## BEGIN DATASET CONTENT

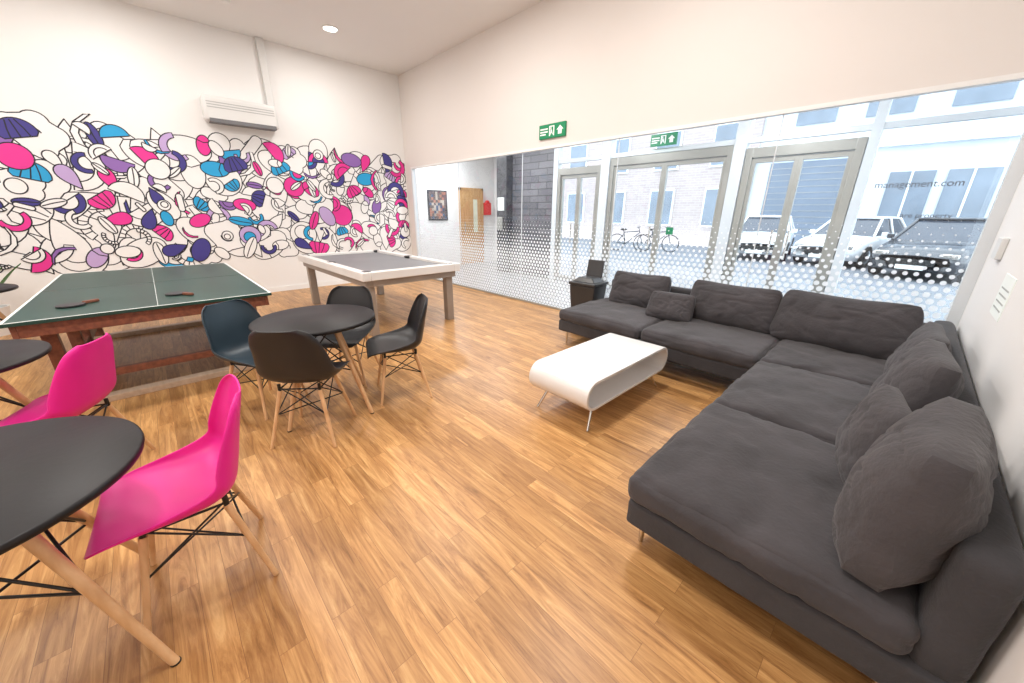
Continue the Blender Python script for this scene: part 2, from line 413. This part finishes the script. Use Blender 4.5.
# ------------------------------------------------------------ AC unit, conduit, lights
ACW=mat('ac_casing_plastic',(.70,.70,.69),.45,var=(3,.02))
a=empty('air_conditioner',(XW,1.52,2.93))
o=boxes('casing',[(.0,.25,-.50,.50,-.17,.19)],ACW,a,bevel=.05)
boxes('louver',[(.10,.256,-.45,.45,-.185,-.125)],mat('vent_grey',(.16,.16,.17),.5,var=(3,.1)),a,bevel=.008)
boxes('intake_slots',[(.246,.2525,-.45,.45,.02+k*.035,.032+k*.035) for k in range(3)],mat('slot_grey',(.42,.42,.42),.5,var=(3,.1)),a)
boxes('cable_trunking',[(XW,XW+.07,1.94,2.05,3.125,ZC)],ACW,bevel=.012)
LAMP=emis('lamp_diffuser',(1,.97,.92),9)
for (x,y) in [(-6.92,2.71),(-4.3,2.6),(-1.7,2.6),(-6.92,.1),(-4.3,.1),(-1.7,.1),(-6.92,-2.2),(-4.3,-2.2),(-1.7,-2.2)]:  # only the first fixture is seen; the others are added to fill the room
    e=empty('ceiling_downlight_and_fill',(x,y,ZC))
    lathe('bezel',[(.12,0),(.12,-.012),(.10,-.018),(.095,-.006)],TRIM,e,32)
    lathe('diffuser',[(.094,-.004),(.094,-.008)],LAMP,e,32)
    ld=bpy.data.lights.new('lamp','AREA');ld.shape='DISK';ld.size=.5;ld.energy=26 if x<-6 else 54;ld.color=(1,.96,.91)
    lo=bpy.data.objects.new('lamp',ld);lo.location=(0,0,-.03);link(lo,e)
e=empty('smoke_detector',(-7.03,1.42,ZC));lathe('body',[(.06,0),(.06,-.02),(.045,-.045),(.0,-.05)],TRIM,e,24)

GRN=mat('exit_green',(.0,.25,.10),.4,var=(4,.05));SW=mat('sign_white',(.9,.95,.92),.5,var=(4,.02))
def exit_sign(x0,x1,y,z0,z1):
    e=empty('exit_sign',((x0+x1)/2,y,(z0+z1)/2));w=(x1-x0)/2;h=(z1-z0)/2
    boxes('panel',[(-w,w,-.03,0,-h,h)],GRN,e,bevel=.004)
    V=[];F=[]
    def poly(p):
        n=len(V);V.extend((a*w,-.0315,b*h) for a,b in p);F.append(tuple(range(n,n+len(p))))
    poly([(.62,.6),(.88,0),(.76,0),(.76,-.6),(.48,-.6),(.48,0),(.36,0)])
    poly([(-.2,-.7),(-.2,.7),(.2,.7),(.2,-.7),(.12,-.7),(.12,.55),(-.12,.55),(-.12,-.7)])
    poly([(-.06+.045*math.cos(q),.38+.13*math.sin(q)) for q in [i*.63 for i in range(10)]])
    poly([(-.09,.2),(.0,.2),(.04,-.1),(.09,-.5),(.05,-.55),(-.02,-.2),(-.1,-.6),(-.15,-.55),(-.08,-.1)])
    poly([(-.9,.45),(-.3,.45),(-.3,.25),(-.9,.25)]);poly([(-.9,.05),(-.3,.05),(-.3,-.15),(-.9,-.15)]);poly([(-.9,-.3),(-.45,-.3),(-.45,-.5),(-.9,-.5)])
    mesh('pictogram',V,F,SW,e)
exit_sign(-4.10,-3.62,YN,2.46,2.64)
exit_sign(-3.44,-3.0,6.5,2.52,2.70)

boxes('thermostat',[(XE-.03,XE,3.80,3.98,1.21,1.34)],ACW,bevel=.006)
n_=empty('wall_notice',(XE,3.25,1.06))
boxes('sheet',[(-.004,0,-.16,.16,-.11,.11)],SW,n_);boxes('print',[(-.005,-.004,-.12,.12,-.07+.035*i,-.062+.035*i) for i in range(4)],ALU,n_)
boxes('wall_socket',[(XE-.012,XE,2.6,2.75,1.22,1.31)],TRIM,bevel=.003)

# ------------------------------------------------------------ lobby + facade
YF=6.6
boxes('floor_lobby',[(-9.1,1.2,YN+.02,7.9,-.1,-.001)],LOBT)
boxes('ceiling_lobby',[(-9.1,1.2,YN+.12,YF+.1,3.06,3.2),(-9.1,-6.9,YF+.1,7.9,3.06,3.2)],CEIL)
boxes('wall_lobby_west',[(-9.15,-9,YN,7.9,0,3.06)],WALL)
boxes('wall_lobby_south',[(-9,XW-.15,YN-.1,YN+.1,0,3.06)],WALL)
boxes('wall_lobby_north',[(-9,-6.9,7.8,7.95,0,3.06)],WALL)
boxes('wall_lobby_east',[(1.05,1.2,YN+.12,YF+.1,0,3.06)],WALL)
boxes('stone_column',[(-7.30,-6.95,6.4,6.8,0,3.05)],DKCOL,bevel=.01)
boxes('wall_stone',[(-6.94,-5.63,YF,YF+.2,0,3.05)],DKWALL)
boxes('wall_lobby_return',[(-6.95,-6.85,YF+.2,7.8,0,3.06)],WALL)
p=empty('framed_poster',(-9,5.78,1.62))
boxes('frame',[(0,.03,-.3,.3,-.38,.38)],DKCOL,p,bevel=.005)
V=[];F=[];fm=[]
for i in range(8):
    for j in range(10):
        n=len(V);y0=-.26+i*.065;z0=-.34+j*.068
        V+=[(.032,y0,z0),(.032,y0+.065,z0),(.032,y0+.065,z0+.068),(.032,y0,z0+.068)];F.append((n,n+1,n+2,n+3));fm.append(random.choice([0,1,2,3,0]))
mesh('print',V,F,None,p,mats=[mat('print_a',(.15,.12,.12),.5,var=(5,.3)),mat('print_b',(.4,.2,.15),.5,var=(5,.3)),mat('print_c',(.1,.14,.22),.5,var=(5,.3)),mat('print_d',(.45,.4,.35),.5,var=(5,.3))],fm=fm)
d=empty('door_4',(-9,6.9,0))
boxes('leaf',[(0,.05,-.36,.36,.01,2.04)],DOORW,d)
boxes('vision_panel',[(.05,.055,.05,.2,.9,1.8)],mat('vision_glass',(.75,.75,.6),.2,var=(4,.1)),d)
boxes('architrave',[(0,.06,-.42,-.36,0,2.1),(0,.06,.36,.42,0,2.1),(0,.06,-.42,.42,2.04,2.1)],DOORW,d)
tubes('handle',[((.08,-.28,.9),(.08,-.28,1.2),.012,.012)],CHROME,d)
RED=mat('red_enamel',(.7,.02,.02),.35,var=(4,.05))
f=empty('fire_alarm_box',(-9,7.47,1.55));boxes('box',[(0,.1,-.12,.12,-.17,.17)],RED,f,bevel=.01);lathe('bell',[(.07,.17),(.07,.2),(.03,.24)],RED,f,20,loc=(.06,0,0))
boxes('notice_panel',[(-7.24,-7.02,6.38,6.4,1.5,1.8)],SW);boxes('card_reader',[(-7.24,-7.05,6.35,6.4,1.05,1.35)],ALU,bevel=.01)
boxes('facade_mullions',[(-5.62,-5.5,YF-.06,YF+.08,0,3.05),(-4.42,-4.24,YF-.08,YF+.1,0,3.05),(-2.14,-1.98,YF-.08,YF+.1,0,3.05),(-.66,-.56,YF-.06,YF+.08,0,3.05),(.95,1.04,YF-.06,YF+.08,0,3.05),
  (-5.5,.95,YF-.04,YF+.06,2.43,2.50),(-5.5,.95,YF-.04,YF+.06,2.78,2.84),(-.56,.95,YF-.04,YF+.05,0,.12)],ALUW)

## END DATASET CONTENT

| EXERCISE |
Give back every line exactly as it stands, pictures excluded.

| THE SOLUTION |
Continue the Blender Python script for this scene: part 2, from line 413. This part finishes the script. Use Blender 4.5.
# ------------------------------------------------------------ AC unit, conduit, lights
ACW=mat('ac_casing_plastic',(.70,.70,.69),.45,var=(3,.02))
a=empty('air_conditioner',(XW,1.52,2.93))
o=boxes('casing',[(.0,.25,-.50,.50,-.17,.19)],ACW,a,bevel=.05)
boxes('louver',[(.10,.256,-.45,.45,-.185,-.125)],mat('vent_grey',(.16,.16,.17),.5,var=(3,.1)),a,bevel=.008)
boxes('intake_slots',[(.246,.2525,-.45,.45,.02+k*.035,.032+k*.035) for k in range(3)],mat('slot_grey',(.42,.42,.42),.5,var=(3,.1)),a)
boxes('cable_trunking',[(XW,XW+.07,1.94,2.05,3.125,ZC)],ACW,bevel=.012)
LAMP=emis('lamp_diffuser',(1,.97,.92),9)
for (x,y) in [(-6.92,2.71),(-4.3,2.6),(-1.7,2.6),(-6.92,.1),(-4.3,.1),(-1.7,.1),(-6.92,-2.2),(-4.3,-2.2),(-1.7,-2.2)]:  # only the first fixture is seen; the others are added to fill the room
    e=empty('ceiling_downlight_and_fill',(x,y,ZC))
    lathe('bezel',[(.12,0),(.12,-.012),(.10,-.018),(.095,-.006)],TRIM,e,32)
    lathe('diffuser',[(.094,-.004),(.094,-.008)],LAMP,e,32)
    ld=bpy.data.lights.new('lamp','AREA');ld.shape='DISK';ld.size=.5;ld.energy=26 if x<-6 else 54;ld.color=(1,.96,.91)
    lo=bpy.data.objects.new('lamp',ld);lo.location=(0,0,-.03);link(lo,e)
e=empty('smoke_detector',(-7.03,1.42,ZC));lathe('body',[(.06,0),(.06,-.02),(.045,-.045),(.0,-.05)],TRIM,e,24)

GRN=mat('exit_green',(.0,.25,.10),.4,var=(4,.05));SW=mat('sign_white',(.9,.95,.92),.5,var=(4,.02))
def exit_sign(x0,x1,y,z0,z1):
    e=empty('exit_sign',((x0+x1)/2,y,(z0+z1)/2));w=(x1-x0)/2;h=(z1-z0)/2
    boxes('panel',[(-w,w,-.03,0,-h,h)],GRN,e,bevel=.004)
    V=[];F=[]
    def poly(p):
        n=len(V);V.extend((a*w,-.0315,b*h) for a,b in p);F.append(tuple(range(n,n+len(p))))
    poly([(.62,.6),(.88,0),(.76,0),(.76,-.6),(.48,-.6),(.48,0),(.36,0)])
    poly([(-.2,-.7),(-.2,.7),(.2,.7),(.2,-.7),(.12,-.7),(.12,.55),(-.12,.55),(-.12,-.7)])
    poly([(-.06+.045*math.cos(q),.38+.13*math.sin(q)) for q in [i*.63 for i in range(10)]])
    poly([(-.09,.2),(.0,.2),(.04,-.1),(.09,-.5),(.05,-.55),(-.02,-.2),(-.1,-.6),(-.15,-.55),(-.08,-.1)])
    poly([(-.9,.45),(-.3,.45),(-.3,.25),(-.9,.25)]);poly([(-.9,.05),(-.3,.05),(-.3,-.15),(-.9,-.15)]);poly([(-.9,-.3),(-.45,-.3),(-.45,-.5),(-.9,-.5)])
    mesh('pictogram',V,F,SW,e)
exit_sign(-4.10,-3.62,YN,2.46,2.64)
exit_sign(-3.44,-3.0,6.5,2.52,2.70)

boxes('thermostat',[(XE-.03,XE,3.80,3.98,1.21,1.34)],ACW,bevel=.006)
n_=empty('wall_notice',(XE,3.25,1.06))
boxes('sheet',[(-.004,0,-.16,.16,-.11,.11)],SW,n_);boxes('print',[(-.005,-.004,-.12,.12,-.07+.035*i,-.062+.035*i) for i in range(4)],ALU,n_)
boxes('wall_socket',[(XE-.012,XE,2.6,2.75,1.22,1.31)],TRIM,bevel=.003)

# ------------------------------------------------------------ lobby + facade
YF=6.6
boxes('floor_lobby',[(-9.1,1.2,YN+.02,7.9,-.1,-.001)],LOBT)
boxes('ceiling_lobby',[(-9.1,1.2,YN+.12,YF+.1,3.06,3.2),(-9.1,-6.9,YF+.1,7.9,3.06,3.2)],CEIL)
boxes('wall_lobby_west',[(-9.15,-9,YN,7.9,0,3.06)],WALL)
boxes('wall_lobby_south',[(-9,XW-.15,YN-.1,YN+.1,0,3.06)],WALL)
boxes('wall_lobby_north',[(-9,-6.9,7.8,7.95,0,3.06)],WALL)
boxes('wall_lobby_east',[(1.05,1.2,YN+.12,YF+.1,0,3.06)],WALL)
boxes('stone_column',[(-7.30,-6.95,6.4,6.8,0,3.05)],DKCOL,bevel=.01)
boxes('wall_stone',[(-6.94,-5.63,YF,YF+.2,0,3.05)],DKWALL)
boxes('wall_lobby_return',[(-6.95,-6.85,YF+.2,7.8,0,3.06)],WALL)
p=empty('framed_poster',(-9,5.78,1.62))
boxes('frame',[(0,.03,-.3,.3,-.38,.38)],DKCOL,p,bevel=.005)
V=[];F=[];fm=[]
for i in range(8):
    for j in range(10):
        n=len(V);y0=-.26+i*.065;z0=-.34+j*.068
        V+=[(.032,y0,z0),(.032,y0+.065,z0),(.032,y0+.065,z0+.068),(.032,y0,z0+.068)];F.append((n,n+1,n+2,n+3));fm.append(random.choice([0,1,2,3,0]))
mesh('print',V,F,None,p,mats=[mat('print_a',(.15,.12,.12),.5,var=(5,.3)),mat('print_b',(.4,.2,.15),.5,var=(5,.3)),mat('print_c',(.1,.14,.22),.5,var=(5,.3)),mat('print_d',(.45,.4,.35),.5,var=(5,.3))],fm=fm)
d=empty('door_4',(-9,6.9,0))
boxes('leaf',[(0,.05,-.36,.36,.01,2.04)],DOORW,d)
boxes('vision_panel',[(.05,.055,.05,.2,.9,1.8)],mat('vision_glass',(.75,.75,.6),.2,var=(4,.1)),d)
boxes('architrave',[(0,.06,-.42,-.36,0,2.1),(0,.06,.36,.42,0,2.1),(0,.06,-.42,.42,2.04,2.1)],DOORW,d)
tubes('handle',[((.08,-.28,.9),(.08,-.28,1.2),.012,.012)],CHROME,d)
RED=mat('red_enamel',(.7,.02,.02),.35,var=(4,.05))
f=empty('fire_alarm_box',(-9,7.47,1.55));boxes('box',[(0,.1,-.12,.12,-.17,.17)],RED,f,bevel=.01);lathe('bell',[(.07,.17),(.07,.2),(.03,.24)],RED,f,20,loc=(.06,0,0))
boxes('notice_panel',[(-7.24,-7.02,6.38,6.4,1.5,1.8)],SW);boxes('card_reader',[(-7.24,-7.05,6.35,6.4,1.05,1.35)],ALU,bevel=.01)
boxes('facade_mullions',[(-5.62,-5.5,YF-.06,YF+.08,0,3.05),(-4.42,-4.24,YF-.08,YF+.1,0,3.05),(-2.14,-1.98,YF-.08,YF+.1,0,3.05),(-.66,-.56,YF-.06,YF+.08,0,3.05),(.95,1.04,YF-.06,YF+.08,0,3.05),
  (-5.5,.95,YF-.04,YF+.06,2.43,2.50),(-5.5,.95,YF-.04,YF+.06,2.78,2.84),(-.56,.95,YF-.04,YF+.05,0,.12)],ALUW)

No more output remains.